What is the Museum of Japanese Emigration to Hawaii?


¡What is the Museum of Japanese Emigration to Hawaii?

The Museum of Japanese Emigration to Hawaii was first opened in Japan in the town of Nishiyashiro, Ohshima-cho, Yamaguchi Prefecture on February 8, 1999 as coinciding with the arrival date (February 8, 1885) to Hawaii of the first boat load of Japanese "government-contracted" emigrants to Hawaii.

The Museum clearly displays the hardship faced by the emigrants in Hawaii, the contributions, they made with the fortune accumulated through their sweat, to the development/growth of culture and economy for their hometown, and the history of cultural exchanges between the hometown and Hawaii up to now.
The former Fukumoto house was restored and converted into the Museum.
Since 1995 the town of Suo-oshima-cho having sent a lot of emigrants to countries overseas began to put together a collection of various data and materials related to emigration to Hawaii in order to inform present and future generations of their ancestors' past.



¡The former Fukumoto house was restored and converted into the Museum

Just when the collection began, the bereaved family of the late Mr. Choemon Fukumoto, who for a part of the Meiji and Taisho eras had lived in the U.S.A., offered his old house (which he had constructed in his hometown in 1928 upon returning to Japan). The town of Suo-oshima-Cho accepted the offer and restored the house into the Museum of Japanese emigration to Hawaii.
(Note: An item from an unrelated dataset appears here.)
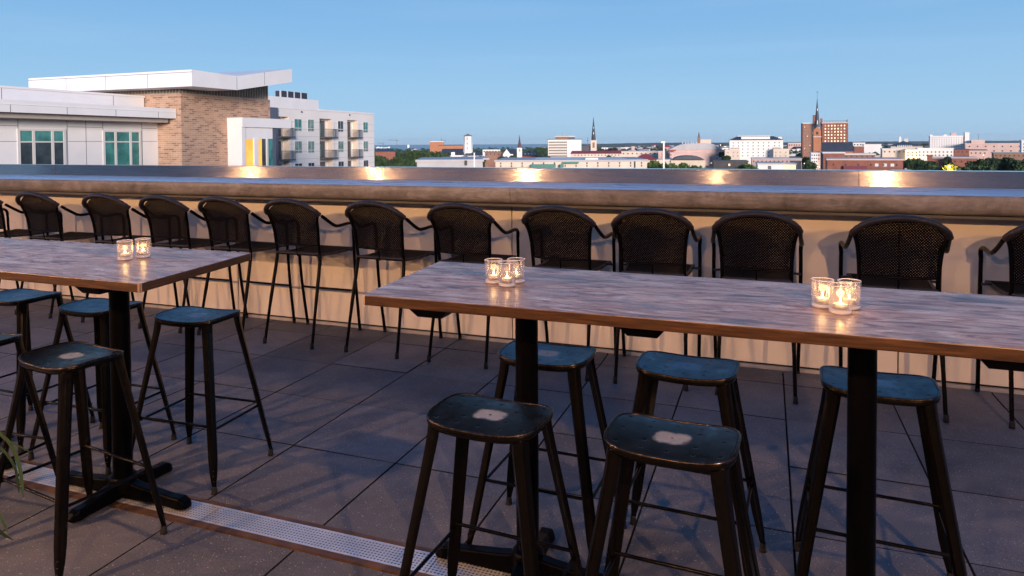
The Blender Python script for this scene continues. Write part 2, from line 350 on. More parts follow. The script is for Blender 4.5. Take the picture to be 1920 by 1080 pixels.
# ------------------------------------------------------------------ tables
def make_table(name, quad, posts, battens, label, ax, ay):
    root = empty(name, (posts[0][0], posts[0][1], 0), label=label, cat='table', group='high bar tables')
    ox, oy = posts[0]; q = [(x-ox, y-oy) for x, y in quad]
    b = MB(); z1, z0 = 1.067, 1.032
    b.m = 1; b.add([(x, y, z0) for x, y in q]+[(x, y, z1) for x, y in q], [(0,3,2,1),(0,1,5,4),(1,2,6,5),(2,3,7,6),(3,0,4,7)])
    b.m = 0; b.add([(x, y, z1) for x, y in q], [(0,1,2,3)])
    # weld duplicates so that the bevel works
    o = b.build('tabletop', [M_top, M_edge], root)
    import bmesh
    bm = bmesh.new(); bm.from_mesh(o.data); bmesh.ops.remove_doubles(bm, verts=bm.verts, dist=1e-5)
    ve = [e for e in bm.edges if abs(e.verts[0].co.z-e.verts[1].co.z) > .01]
    bmesh.ops.bevel(bm, geom=ve, offset=.012, segments=3, affect='EDGES', profile=.5)
    bm.to_mesh(o.data); bm.free()
    m = o.modifiers.new('bevel', 'BEVEL'); m.width = .003; m.segments = 2; m.limit_method = 'ANGLE'; m.angle_limit = R(50)
    for px, py in posts:
        lx, ly = px-ox, py-oy
        b = MB(); b.tube([(lx, ly, .04), (lx, ly, 1.018)], .0415, 32); b.build('post', M_base, root)
        b = MB()
        for dx, dy, L in ((1,0,ax), (-1,0,ax), (0,1,ay), (0,-1,ay)):
            nx, ny = -dy, dx
            def sec(s, w, zt): c = Vector((lx+dx*s, ly+dy*s, 0)); n_ = Vector((nx, ny, 0)); return [c-n_*w+Vector((0,0,.008)), c+n_*w+Vector((0,0,.008)), c+n_*w*.7+Vector((0,0,zt)), c-n_*w*.7+Vector((0,0,zt))]
            secs = [sec(.0, .036, .085), sec(.10, .034, .068), sec(L*.75, .030, .052), sec(L*.93, .036, .050), sec(L, .030, .040), sec(L+.012, .016, .022)]
            vs = [v for s_ in secs for v in s_]; k = len(secs)
            b.add(vs, [(i*4+a, i*4+(a+1)%4, (i+1)*4+(a+1)%4, (i+1)*4+a) for i in range(k-1) for a in range(4)]+[(k*4-4, k*4-3, k*4-2, k*4-1)])
        b.lathe([(.06, .03), (.06, .085), (.05, .10), (.0, .10)], (lx, ly, 0), 24)
        b.build('cross_base', M_base, root, bevel=.006)
        b = MB(); 
        for sx in (0, 1):
            w, l = (.14, .03) if sx else (.03, .14)
            b.box(lx-w, lx+w, ly-l, ly+l, 1.018, 1.030)
        b.build('top_plate', M_base, root)
    for x in battens:
        b = MB(); ya, yb = min(q[0][1], q[1][1])+.02, max(q[2][1], q[3][1])-.03
        lx = x-ox; b.hull8([(lx-.045, ya+.02, 1.000), (lx+.045, ya+.02, 1.000), (lx+.045, yb-.02, 1.000), (lx-.045, yb-.02, 1.000)], [(lx-.07, ya, 1.0318), (lx+.07, ya, 1.0318), (lx+.07, yb, 1.0318), (lx-.07, yb, 1.0318)])
        b.build('batten', M_base, root)
    return root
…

¡About the old Fukumoto house

Choemon Fukumoto was born in the town of Yashiro-Mura (presently named Nishiyashiro, Suo-oshima-Cho). When he was 16 years old, he went to San Francisco, California, U.S.A. alone. While there he attended the school and worked at the same time as a live-in housekeeper. Eventually, he entered in international trading in which he found considerable success. Mr. Fukumoto returned to Japan with his family in 1924 and in 1928 constructed his home here (Nishiyashiro).
The old Fukumoto house was a two-story wooden building of Iriomoya-Zukuri type with tiled roof and a floor space of 442 m2 (4,755 sq. ft). The total construction costs are said to have been about Yen 30,000 (equivalent to about Japanese Yen 300 million in today's value). For construction of the house, Mr. Fukumoto is said to have traveled to Taiwan to buy cypress and cedar lumber, which reportedly he built into rafts and sailed back.
The house is very wonderful from the construction standpoints of course, in addition a very interesting housing style built by a returning emigrant, borrowing from the Japanese and Western home to create a sort of hybrid dwelling. The stone wall is stately done in a top quality finishing technique by the stone masons of the town of Suo-oshima.
Many houses similar to this remain in the town of Yashiro-Mura in particular because this area dispatched many people to foreign places.